Para o
repórter dinamarquês Mikkel Keldorf, o sonho de cobrir a Copa do Mundo
no Brasil virou pesadelo. No país desde 2013 a fim de conhecer o idioma e
os costumes antes dos jogos, o jornalista relata que viu de perto as
"consequências" do evento esportivo e, por isso, decidiu ir embora. "Eu
não posso cobrir esse evento depois de saber que o preço da Copa não só é
o mais alto da história em reais e centavos – também é um preço que eu
estou convencido que inclui a vida das crianças", disse.
Em texto publicado em sua página no
Facebook, Keldorf contou que, dois meses antes dos jogos, ele decidiu
que não ficará mais no país. Entre o que presenciou durante os meses de
hospedagem, ele afirmou que viu remoções, forças armadas nas
comunidades, corrupção e projetos sociais fechando. "Eu descobri que
todos os projetos e mudanças são por causa de pessoas como eu – um
gringo e também uma parte da imprensa internacional. Eu sou um cara
usado para impressionar".
Ele relatou que, ao conhecer Fortaleza,
"a cidade mais violenta a receber os jogos da Copa", descobriu que
muitas vezes alguns moradores de rua são mortos em áreas com muitos
turistas. "Por quê? Para deixar a cidade limpa para os gringos e a
imprensa internacional? Por causa de mim?", questionou.

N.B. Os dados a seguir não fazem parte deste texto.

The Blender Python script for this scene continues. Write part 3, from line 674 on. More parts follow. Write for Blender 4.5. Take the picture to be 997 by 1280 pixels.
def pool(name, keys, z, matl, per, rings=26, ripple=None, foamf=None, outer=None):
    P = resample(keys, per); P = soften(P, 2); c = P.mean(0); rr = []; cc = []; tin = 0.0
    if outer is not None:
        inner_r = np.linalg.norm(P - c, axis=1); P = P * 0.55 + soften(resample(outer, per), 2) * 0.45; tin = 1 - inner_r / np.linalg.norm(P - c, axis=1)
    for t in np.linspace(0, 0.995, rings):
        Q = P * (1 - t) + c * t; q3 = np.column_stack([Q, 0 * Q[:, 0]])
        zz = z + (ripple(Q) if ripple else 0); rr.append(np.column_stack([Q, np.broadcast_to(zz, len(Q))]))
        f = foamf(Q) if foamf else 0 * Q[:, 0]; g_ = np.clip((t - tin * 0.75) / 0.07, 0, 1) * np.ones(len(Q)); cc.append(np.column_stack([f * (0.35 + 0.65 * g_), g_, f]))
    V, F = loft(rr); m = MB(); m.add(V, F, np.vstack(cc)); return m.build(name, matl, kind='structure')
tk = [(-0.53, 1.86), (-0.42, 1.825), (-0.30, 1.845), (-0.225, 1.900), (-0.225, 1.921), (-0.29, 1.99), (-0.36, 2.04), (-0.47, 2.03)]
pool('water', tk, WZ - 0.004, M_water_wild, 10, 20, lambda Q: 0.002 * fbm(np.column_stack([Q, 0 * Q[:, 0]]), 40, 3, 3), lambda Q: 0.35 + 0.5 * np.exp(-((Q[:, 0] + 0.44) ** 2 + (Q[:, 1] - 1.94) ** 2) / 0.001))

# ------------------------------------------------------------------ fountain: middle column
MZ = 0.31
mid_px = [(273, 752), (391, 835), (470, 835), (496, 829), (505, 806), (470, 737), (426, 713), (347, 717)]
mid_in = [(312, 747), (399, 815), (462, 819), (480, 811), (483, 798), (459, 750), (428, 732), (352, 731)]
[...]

Veja, abaixo, a íntegra do depoimento de Keldorf
Jornalista afirma que não voltará mais ao Brasil (Imagem: Reprodução/Facebook)
Quase dois anos e meio atrás eu
estava sonhando em cobrir a Copa do Mundo no Brasil. O melhor esporte do
mundo em um país maravilhoso. Eu fiz um plano e fui estudar no Brasil,
aprendi Português e estava preparado para voltar.
Voltei em setembro de 2013. O sonho
seria cumprido. Mas hoje, dois meses antes da festa da Copa eu decidi
que não vou continuar aqui. O sonho se transformou em um pesadelo.
Durante cinco meses fiquei
documentando as consequências da Copa. Existem várias: remoções, forças
armadas e PMs nas comunidades, corrupção, projetos sociais fechando. Eu
descobri que todos os projetos e mudanças são por causa de pessoas como
eu – um gringo e também uma parte da imprensa internacional. Eu sou um
cara usado para impressionar.
Em Março, eu estive em Fortaleza
para conhecer a cidade mais violenta a receber um jogo de Copa do Mundo
até hoje. Falei com algumas pessoas que me colocaram em contato com
crianças da rua e fiquei sabendo que algumas estão desaparecidas. Muitas
vezes, são mortas quando estão dormindo a noite em área com muitos
turistas. Por quê? Para deixar a cidade limpa para os gringos e a
imprensa internacional? Por causa de mim?
Em Fortaleza eu encontrei com
Allison, 13 anos, que vive nas ruas da cidade. Um cara com uma vida
muito difícil. Ele não tinha nada – só um pacote de amendoins. Quando
nos encontramos ele me ofereceu tudo o que tinha, ou seja, os amendoins.
Esse cara, que não tem nada, ofereceu a única coisa de valor que tinha
para um gringo que carregava equipamentos de filmagem no valor de
R$10.000 e uma Master Card no bolso. Incredível.
Mas a vida dele está em perigo por
causa de pessoas como eu. Ele corre o risco de se tornar a próxima
vítima da limpeza que acontece na cidade de Fortaleza.
Eu não posso cobrir esse evento
depois de saber que o preço da Copa não só é o mais alto da historia em
reais e centavos – também é um preço que eu estou convencido que inclui a
vida das crianças.
Hoje, vou voltar para Dinamarca e
não voltarei para o Brasil. Minha presença só está contribuindo para um
desagradável show do Brasil. Um show, que eu dois anos e meio atrás
estava sonhando em participar, mas hoje eu vou fazer tudo o que estiver
ao meu alcance para criticar e focar no preço real da Copa do Mundo do
Brasil.
Alguém quer dois ingressos para França x Equador no dia 25 de Junho?
Mikkel Jensen - jornalista independente do Dinamarca e correspondente em Rio de Janeiro.